■ **TO DO**: Output the material beneath this task exactly, images excluded.

■ **DATA PROVIDED**:
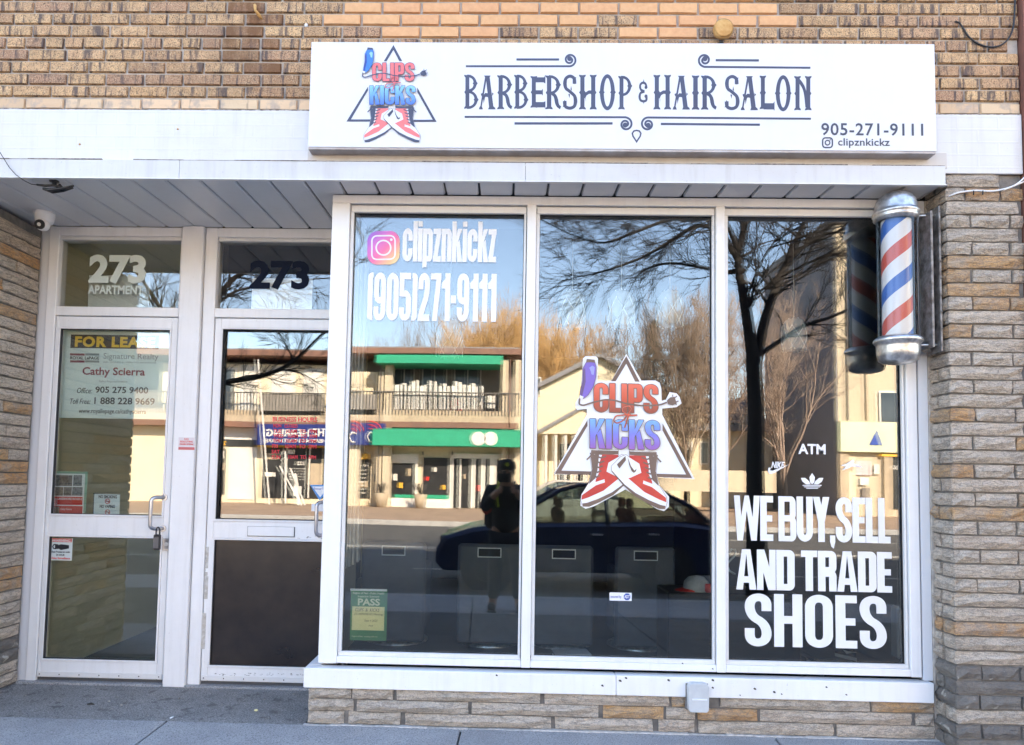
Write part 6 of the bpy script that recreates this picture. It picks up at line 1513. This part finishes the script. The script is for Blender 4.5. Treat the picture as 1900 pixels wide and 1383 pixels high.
# corner block trim
for z_ in (3.9, 4.15, 8.2, 12.4): MB().box(cx0-.03, cx0+26, YD2+.001, YD2+.10, z_, z_+.14).build('string_course', m_beige, D)
for k in range(6): MB().box(cx0+.02+k*2.05, cx0+.42+k*2.05, YD2+.001, YD2+.16, -.17, 3.89).build('pilaster', m_beige, D)
for (a, b, c, d, mt) in ((1596, 886, 1612, 900, m_wht), (1566, 858, 1584, 872, m_beige), (1622, 862, 1632, 880, m_wht), (1646, 888, 1656, 900, m_wht), (1600, 905, 1614, 925, m_greyb)): fb('wall_notice', a, b, c, d, YD2+.12, .03, mt, D)
fb('door_head', 1636, 843, 1680, 848, YD2+.2, .2, m_yel, D); fb('downpipe', 1572, 500, 1574, 780, YD2+.12, .1, m_greyb, D); fb('flue', 1608, 620, 1612, 780, YD2+.12, .1, m_beige, D)
# neighbours far left and right so the street goes on
for (x0, x1, h, mt, lb) in ((-64, -36, 7.5, m_cream_b, 'low cream brick building at the far left end of the opposite row'), (44, 80, 8.5, m_greyb, 'grey brown brick building beyond the corner block')):
    t = empty('street_building', ((x0+x1)/2, -36, -.17), lb, 'building', world=True)
    MB().box(x0, x1, -42, -31, -.17, h).build('wall', mt, t); MB().box(x0-.3, x1+.3, -42.3, -30.7, h+.001, h+.3).build('roof', m_roofg, t)
    for k in range(int((x1-x0)/4)):
        for z_ in (1.6, 5.0):
            w = MB().box(x0+1+k*4, x0+3.2+k*4, -31+.001, -30.95, z_-.8, z_+1).build('window', m_wht, t); MB().box(x0+1.15+k*4, x0+3.05+k*4, -30.949, -30.93, z_-.65, z_+.85).build('pane', m_farglass, w)
# neighbours on our own side, throwing their shade on the street
m_nb = M('red_brown_brick', (.26, .10, .07), (.18, .08, .06), 9, .9)
for (x0, x1, h, mt, lb) in ((BX1+.006, BX1+16, 8.3, m_nb, 'red brown brick building joined to the right of the shop'), (-24, BX0-1.45, 8.0, m_plain, 'tan brick building joined to the left of the shop')):
    t = empty('neighbour_building', ((x0+x1)/2, 5, 0), lb, 'building', world=True)
    MB().box(x0, x1, -.20, 12, -.1, h).build('wall', mt, t); MB().box(x0, x1, -.3, 12.1, h+.001, h+.25).build('parapet', m_kerb, t)
    for k in range(3):
        xx = x0+1.2+k*4.6
        if xx+3 < x1:
            w = MB().cbox(xx, xx+3.2, -.26, -.201, .5, 2.7, .01).build('window', m_alu, t); MB().box(xx+.08, xx+3.12, -.266, -.2605, .58, 2.62).build('pane', m_farblk, w)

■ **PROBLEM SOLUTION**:
Write part 6 of the bpy script that recreates this picture. It picks up at line 1513. This part finishes the script. The script is for Blender 4.5. Treat the picture as 1900 pixels wide and 1383 pixels high.
# corner block trim
for z_ in (3.9, 4.15, 8.2, 12.4): MB().box(cx0-.03, cx0+26, YD2+.001, YD2+.10, z_, z_+.14).build('string_course', m_beige, D)
for k in range(6): MB().box(cx0+.02+k*2.05, cx0+.42+k*2.05, YD2+.001, YD2+.16, -.17, 3.89).build('pilaster', m_beige, D)
for (a, b, c, d, mt) in ((1596, 886, 1612, 900, m_wht), (1566, 858, 1584, 872, m_beige), (1622, 862, 1632, 880, m_wht), (1646, 888, 1656, 900, m_wht), (1600, 905, 1614, 925, m_greyb)): fb('wall_notice', a, b, c, d, YD2+.12, .03, mt, D)
fb('door_head', 1636, 843, 1680, 848, YD2+.2, .2, m_yel, D); fb('downpipe', 1572, 500, 1574, 780, YD2+.12, .1, m_greyb, D); fb('flue', 1608, 620, 1612, 780, YD2+.12, .1, m_beige, D)
# neighbours far left and right so the street goes on
for (x0, x1, h, mt, lb) in ((-64, -36, 7.5, m_cream_b, 'low cream brick building at the far left end of the opposite row'), (44, 80, 8.5, m_greyb, 'grey brown brick building beyond the corner block')):
    t = empty('street_building', ((x0+x1)/2, -36, -.17), lb, 'building', world=True)
    MB().box(x0, x1, -42, -31, -.17, h).build('wall', mt, t); MB().box(x0-.3, x1+.3, -42.3, -30.7, h+.001, h+.3).build('roof', m_roofg, t)
    for k in range(int((x1-x0)/4)):
        for z_ in (1.6, 5.0):
            w = MB().box(x0+1+k*4, x0+3.2+k*4, -31+.001, -30.95, z_-.8, z_+1).build('window', m_wht, t); MB().box(x0+1.15+k*4, x0+3.05+k*4, -30.949, -30.93, z_-.65, z_+.85).build('pane', m_farglass, w)
# neighbours on our own side, throwing their shade on the street
m_nb = M('red_brown_brick', (.26, .10, .07), (.18, .08, .06), 9, .9)
for (x0, x1, h, mt, lb) in ((BX1+.006, BX1+16, 8.3, m_nb, 'red brown brick building joined to the right of the shop'), (-24, BX0-1.45, 8.0, m_plain, 'tan brick building joined to the left of the shop')):
    t = empty('neighbour_building', ((x0+x1)/2, 5, 0), lb, 'building', world=True)
    MB().box(x0, x1, -.20, 12, -.1, h).build('wall', mt, t); MB().box(x0, x1, -.3, 12.1, h+.001, h+.25).build('parapet', m_kerb, t)
    for k in range(3):
        xx = x0+1.2+k*4.6
        if xx+3 < x1:
            w = MB().cbox(xx, xx+3.2, -.26, -.201, .5, 2.7, .01).build('window', m_alu, t); MB().box(xx+.08, xx+3.12, -.266, -.2605, .58, 2.62).build('pane', m_farblk, w)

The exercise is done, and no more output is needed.